>> Begin Source data

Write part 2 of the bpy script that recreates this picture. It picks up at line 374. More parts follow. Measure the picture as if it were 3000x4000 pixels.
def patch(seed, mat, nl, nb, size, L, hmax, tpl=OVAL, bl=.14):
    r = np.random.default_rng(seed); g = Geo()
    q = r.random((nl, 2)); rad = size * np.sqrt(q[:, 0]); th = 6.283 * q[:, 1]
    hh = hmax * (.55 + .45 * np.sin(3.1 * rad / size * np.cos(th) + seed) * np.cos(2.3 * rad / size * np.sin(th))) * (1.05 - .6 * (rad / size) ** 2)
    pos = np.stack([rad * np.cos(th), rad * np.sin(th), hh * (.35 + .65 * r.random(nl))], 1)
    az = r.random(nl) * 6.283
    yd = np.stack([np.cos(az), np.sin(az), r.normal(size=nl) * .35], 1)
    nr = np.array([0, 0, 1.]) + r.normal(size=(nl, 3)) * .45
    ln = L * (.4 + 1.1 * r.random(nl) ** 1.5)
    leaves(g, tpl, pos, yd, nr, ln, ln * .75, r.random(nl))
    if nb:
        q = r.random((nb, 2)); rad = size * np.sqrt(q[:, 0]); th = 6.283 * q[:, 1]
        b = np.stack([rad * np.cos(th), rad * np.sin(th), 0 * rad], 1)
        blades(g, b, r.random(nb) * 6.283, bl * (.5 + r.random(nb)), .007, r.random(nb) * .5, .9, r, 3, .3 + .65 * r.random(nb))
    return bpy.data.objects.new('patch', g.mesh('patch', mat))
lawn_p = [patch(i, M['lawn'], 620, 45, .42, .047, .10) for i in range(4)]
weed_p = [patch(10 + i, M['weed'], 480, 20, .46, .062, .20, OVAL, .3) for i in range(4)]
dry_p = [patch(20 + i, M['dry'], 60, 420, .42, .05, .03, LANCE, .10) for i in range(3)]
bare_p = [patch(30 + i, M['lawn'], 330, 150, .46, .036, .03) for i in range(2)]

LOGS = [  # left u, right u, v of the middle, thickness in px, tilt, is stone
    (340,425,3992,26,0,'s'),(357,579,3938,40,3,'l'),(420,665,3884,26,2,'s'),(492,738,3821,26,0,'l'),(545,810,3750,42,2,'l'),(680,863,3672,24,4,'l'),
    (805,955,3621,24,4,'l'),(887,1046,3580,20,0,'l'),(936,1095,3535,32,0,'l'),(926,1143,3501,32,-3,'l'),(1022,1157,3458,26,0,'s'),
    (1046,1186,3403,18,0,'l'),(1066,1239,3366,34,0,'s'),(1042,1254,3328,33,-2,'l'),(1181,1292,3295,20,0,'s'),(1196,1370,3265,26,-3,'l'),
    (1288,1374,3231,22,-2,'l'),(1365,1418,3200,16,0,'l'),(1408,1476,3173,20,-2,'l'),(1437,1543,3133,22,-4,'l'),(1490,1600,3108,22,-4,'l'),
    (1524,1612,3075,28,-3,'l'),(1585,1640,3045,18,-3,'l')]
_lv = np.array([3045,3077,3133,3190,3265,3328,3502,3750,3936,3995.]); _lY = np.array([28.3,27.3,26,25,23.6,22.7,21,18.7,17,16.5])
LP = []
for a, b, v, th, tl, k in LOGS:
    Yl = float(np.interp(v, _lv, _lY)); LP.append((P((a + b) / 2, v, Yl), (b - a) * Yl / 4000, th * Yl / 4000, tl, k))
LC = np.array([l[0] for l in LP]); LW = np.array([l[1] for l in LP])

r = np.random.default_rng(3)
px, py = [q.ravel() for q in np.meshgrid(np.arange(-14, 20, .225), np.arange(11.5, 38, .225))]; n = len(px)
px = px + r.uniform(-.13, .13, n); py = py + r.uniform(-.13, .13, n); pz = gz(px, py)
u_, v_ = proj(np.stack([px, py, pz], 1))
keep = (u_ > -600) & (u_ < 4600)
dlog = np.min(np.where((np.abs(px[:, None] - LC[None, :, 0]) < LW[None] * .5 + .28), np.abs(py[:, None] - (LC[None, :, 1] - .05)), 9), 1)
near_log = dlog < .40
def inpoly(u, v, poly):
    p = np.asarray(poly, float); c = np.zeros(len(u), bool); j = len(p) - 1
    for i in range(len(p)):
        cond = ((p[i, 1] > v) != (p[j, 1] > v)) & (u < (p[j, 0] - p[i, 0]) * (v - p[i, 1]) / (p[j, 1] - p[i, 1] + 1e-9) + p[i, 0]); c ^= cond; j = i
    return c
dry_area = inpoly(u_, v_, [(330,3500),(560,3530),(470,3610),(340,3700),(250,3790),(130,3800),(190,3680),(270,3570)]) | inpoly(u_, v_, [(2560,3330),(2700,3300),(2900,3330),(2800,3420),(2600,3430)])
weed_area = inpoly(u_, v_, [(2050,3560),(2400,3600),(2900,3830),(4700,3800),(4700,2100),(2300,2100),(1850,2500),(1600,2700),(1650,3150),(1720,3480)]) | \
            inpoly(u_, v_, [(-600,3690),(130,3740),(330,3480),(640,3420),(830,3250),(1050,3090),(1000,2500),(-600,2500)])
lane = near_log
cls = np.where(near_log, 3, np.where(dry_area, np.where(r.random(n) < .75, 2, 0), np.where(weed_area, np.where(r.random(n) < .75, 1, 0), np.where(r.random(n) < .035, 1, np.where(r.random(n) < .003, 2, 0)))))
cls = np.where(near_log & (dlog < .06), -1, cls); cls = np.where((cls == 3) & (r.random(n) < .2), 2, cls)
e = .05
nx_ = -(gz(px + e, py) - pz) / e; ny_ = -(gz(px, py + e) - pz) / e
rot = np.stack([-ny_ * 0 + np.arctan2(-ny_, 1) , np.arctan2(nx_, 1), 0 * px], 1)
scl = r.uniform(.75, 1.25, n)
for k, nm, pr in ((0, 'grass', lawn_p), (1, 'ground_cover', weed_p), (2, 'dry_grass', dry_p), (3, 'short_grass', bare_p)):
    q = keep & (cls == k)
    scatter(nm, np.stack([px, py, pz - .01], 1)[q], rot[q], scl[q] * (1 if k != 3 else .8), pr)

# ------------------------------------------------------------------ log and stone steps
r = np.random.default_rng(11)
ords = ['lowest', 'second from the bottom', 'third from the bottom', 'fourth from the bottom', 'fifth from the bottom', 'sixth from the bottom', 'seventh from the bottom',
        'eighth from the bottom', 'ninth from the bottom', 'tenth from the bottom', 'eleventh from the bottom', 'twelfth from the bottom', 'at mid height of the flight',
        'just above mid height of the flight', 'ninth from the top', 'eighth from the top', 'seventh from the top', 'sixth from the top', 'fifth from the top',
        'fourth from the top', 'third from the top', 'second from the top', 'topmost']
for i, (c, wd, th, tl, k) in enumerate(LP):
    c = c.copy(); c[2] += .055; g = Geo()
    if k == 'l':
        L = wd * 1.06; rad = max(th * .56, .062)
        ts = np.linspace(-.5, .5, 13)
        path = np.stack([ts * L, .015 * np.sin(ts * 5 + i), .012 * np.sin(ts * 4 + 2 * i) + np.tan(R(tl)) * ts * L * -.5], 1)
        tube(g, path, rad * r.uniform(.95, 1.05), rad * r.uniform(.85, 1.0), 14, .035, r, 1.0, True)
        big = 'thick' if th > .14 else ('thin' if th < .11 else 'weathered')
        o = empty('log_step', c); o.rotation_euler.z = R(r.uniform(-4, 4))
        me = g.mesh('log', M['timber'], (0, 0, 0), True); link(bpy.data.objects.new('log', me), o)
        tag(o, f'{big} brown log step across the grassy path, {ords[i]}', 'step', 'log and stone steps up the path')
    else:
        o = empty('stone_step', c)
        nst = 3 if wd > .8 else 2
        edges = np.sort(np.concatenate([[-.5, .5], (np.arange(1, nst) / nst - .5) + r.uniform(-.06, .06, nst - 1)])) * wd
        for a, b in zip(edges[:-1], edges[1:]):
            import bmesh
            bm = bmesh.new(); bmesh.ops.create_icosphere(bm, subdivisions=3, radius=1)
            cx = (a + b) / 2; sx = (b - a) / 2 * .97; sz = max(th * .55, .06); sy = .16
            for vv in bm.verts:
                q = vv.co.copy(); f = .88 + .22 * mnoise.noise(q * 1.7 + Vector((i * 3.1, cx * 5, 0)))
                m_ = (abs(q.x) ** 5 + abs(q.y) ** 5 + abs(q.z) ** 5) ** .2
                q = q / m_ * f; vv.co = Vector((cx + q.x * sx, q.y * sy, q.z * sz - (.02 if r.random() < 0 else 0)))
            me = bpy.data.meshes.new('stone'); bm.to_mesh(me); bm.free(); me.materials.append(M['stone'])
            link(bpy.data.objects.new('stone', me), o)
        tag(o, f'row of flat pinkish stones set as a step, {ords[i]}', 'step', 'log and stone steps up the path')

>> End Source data

> Stated exercise:
Copy exactly the lines that run from the first line of the data to the line containing "bare_p = [patch(30", please, with both ends included and nothing else.

> Solved problem:
Write part 2 of the bpy script that recreates this picture. It picks up at line 374. More parts follow. Measure the picture as if it were 3000x4000 pixels.
def patch(seed, mat, nl, nb, size, L, hmax, tpl=OVAL, bl=.14):
    r = np.random.default_rng(seed); g = Geo()
    q = r.random((nl, 2)); rad = size * np.sqrt(q[:, 0]); th = 6.283 * q[:, 1]
    hh = hmax * (.55 + .45 * np.sin(3.1 * rad / size * np.cos(th) + seed) * np.cos(2.3 * rad / size * np.sin(th))) * (1.05 - .6 * (rad / size) ** 2)
    pos = np.stack([rad * np.cos(th), rad * np.sin(th), hh * (.35 + .65 * r.random(nl))], 1)
    az = r.random(nl) * 6.283
    yd = np.stack([np.cos(az), np.sin(az), r.normal(size=nl) * .35], 1)
    nr = np.array([0, 0, 1.]) + r.normal(size=(nl, 3)) * .45
    ln = L * (.4 + 1.1 * r.random(nl) ** 1.5)
    leaves(g, tpl, pos, yd, nr, ln, ln * .75, r.random(nl))
    if nb:
        q = r.random((nb, 2)); rad = size * np.sqrt(q[:, 0]); th = 6.283 * q[:, 1]
        b = np.stack([rad * np.cos(th), rad * np.sin(th), 0 * rad], 1)
        blades(g, b, r.random(nb) * 6.283, bl * (.5 + r.random(nb)), .007, r.random(nb) * .5, .9, r, 3, .3 + .65 * r.random(nb))
    return bpy.data.objects.new('patch', g.mesh('patch', mat))
lawn_p = [patch(i, M['lawn'], 620, 45, .42, .047, .10) for i in range(4)]
weed_p = [patch(10 + i, M['weed'], 480, 20, .46, .062, .20, OVAL, .3) for i in range(4)]
dry_p = [patch(20 + i, M['dry'], 60, 420, .42, .05, .03, LANCE, .10) for i in range(3)]
bare_p = [patch(30 + i, M['lawn'], 330, 150, .46, .036, .03) for i in range(2)]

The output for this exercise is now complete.